Too Much Truth will present posters, paintings, magazines, photographs and street art by over 35 sex trade abolitionist organisations, activists and artists worldwide – many of whom are survivors of sexual exploitation.
The display will include posters from Stígamót in Iceland, Asian Women Coalition Ending Prostitution, and photographs from Apne Aap in India, an organisation that helps save girls from a system of “hereditary” prostitution. Copies of feminist magazine off our backs will be available, as well as Spinifex press publications Prostitution Narratives and Radically Speaking.
All groups, artists and activists with work in Too Much Truth ask that prostitution and sex trade lobbying are considered critically, in light of testimonies offered by survivors, the disproportionate representation of poor and indigenous women, and the way the trade encourages men to use economic advantage to circumvent sexual consent. In short, abolitionists ask that we recognise the violently sexist, racist, capitalist and colonising nature of prostitution.
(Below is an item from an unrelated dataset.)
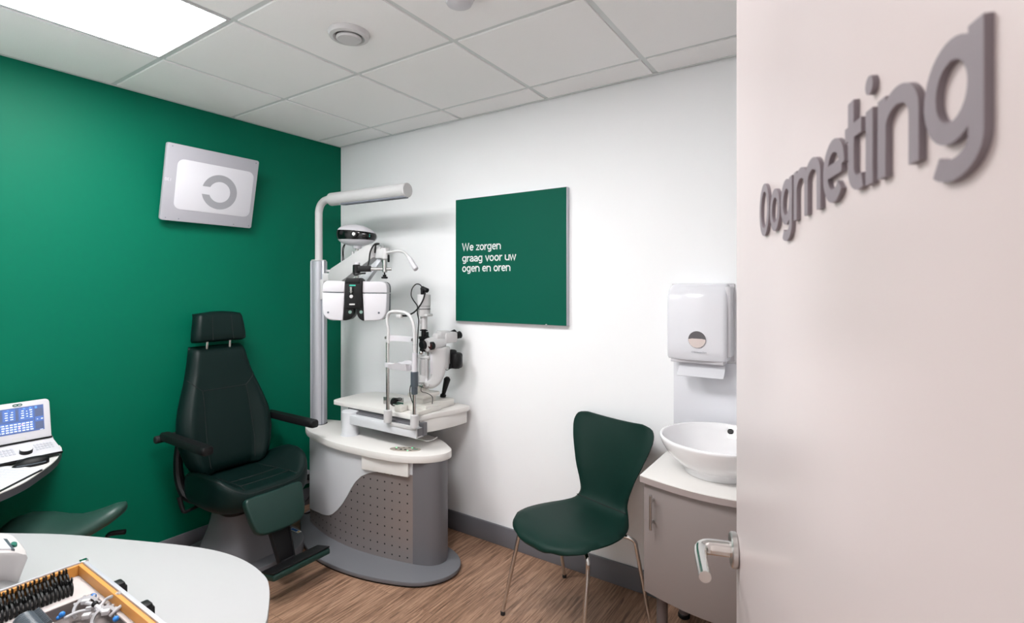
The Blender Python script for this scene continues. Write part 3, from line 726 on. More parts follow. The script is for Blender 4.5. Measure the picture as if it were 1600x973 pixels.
part('tower_neck', B().cyl(*tc(493.5, 514, .0205)).box((TX-.004, TY-.0205, zt(502)), (.008, .006, .026), .002), 'white_paint', S)
part('slit_barrel', B().cyl(*tc(513, 532.5, .0145)).box((TX, TY, zt(516)), (.052, .010, .006)), 'black', S, label='black slit barrel')
b = B().box((TX+.002, TY, zt(527.5)), (.062, .03, .016), .003).box((TX-.022, TY, zt(533)), (.008, .02, .026), .002).box((TX+.026, TY, zt(534)), (.009, .018, .118), .002)
b.box((TX, TY, zt(546.5)), (.044, .026, .018), .003).box((TX-.018, TY, zt(543)), (.007, .02, .05), .002).box((TX+.004, TY-.012, zt(537)), (.010, .008, .022), .002, rz=.3)
part('slit_yoke', b, 'black', S, label='black slit yoke')
part('prism_mirror', B().ball((TX-.004, TY-.016, zt(550.5)), .0125), 'chrome', S, label='round mirror')
b = B().box((TX-.027, TY, zt(575)), (.015, .018, .178), .003).box((TX+.026, TY, zt(572)), (.018, .018, .19), .003).cyl((TX-.042, TY, zt(558)), (TX+.048, TY, zt(558)), .011, n=16, bev=.002)
b.cyl(*tc(561, 600, .0185, .002)).tube([(TX+.026, TY, zt(590)), (TX+.028, TY-.004, zt(597)), (TX+.045, TY-.01, zt(600)), (TX+.06, TY-.012, zt(600))], [.010, .014, .013, .010], n=12)
part('illumination_arm', b, 'white_paint', S, label='white illumination arm')
b = B().bx((TX-.012, TY-.015, zt(461)), (TX+.006, TY+.012, zt(450)), .002).cyl((TX-.014, TY-.002, zt(450)), (TX+.03, TY+.0, zt(454)), .0135, n=18, bev=.002)
part('plug', b, 'black', S, label='black plug on top')
def bowl(px, py, y): return tuple(Py(px, py, y))
part('cable', B().tube([bowl(660, 449.5, -.26), bowl(656, 444.5, -.26), bowl(650, 444, -.265), bowl(644, 451, -.27), bowl(642.5, 461, -.28), bowl(646, 469, -.29), bowl(652, 478, -.295), bowl(652, 489, -.295), bowl(654.3, 500, -.29), bowl(653, 520, -.29), bowl(652, 545, -.29), bowl(651.5, 580, -.29)], .0033, n=8), 'rubber', S, label='black cable looping down the tower')
part('lamp_cable', B().tube([bowl(664, 457, -.27), bowl(662, 466, -.29), bowl(657, 476, -.30), bowl(649, 486, -.34), bowl(641, 491, -.40), bowl(634, 493.3, -.44), bowl(628, 493, -.45)], .0048, n=8), 'rubber', S)
# microscope arm and head
A0 = Vector((1.080, -.268, .940))
arm = B()
rows = []
apts = cr([(1.082, -.262, .938, .020, .020), (1.10, -.250, .934, .024, .022), (1.122, -.236, .945, .030, .024), (1.138, -.222, .975, .036, .026), (1.144, -.214, 1.03, .042, .028), (1.146, -.212, 1.09, .045, .030), (1.146, -.212, 1.145, .047, .032)], 5)
au = Vector((CA, SA, 0));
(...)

"Too Much Truth anticipates a review of New Zealand's Prostitution Reform Act (PRA), due next year. The PRA saw the pimping and purchase of women fully decriminalised in New Zealand in 2003, and a 2008 milestone report recommended a review be carried out in 2018."
Because the 'New Zealand Model' of prostitution reform is the legislative model favoured by pimps worldwide, women worldwide need a critical, legislative review to take place in New Zealand. This is what Too Much Truth asks for, by demonstrating that the sex trade is an industry that women in India to South Africa, Germany to Iceland and Canada to New Zealand are in fact imprisoned in, and fighting against for their lives – and for the freedom of all women.
Too Much Truth is dedicated to the legacy of Grace Molisa, ni-Vanuatu freedom fighter, feminist, poet, publisher, educator and abolitionist.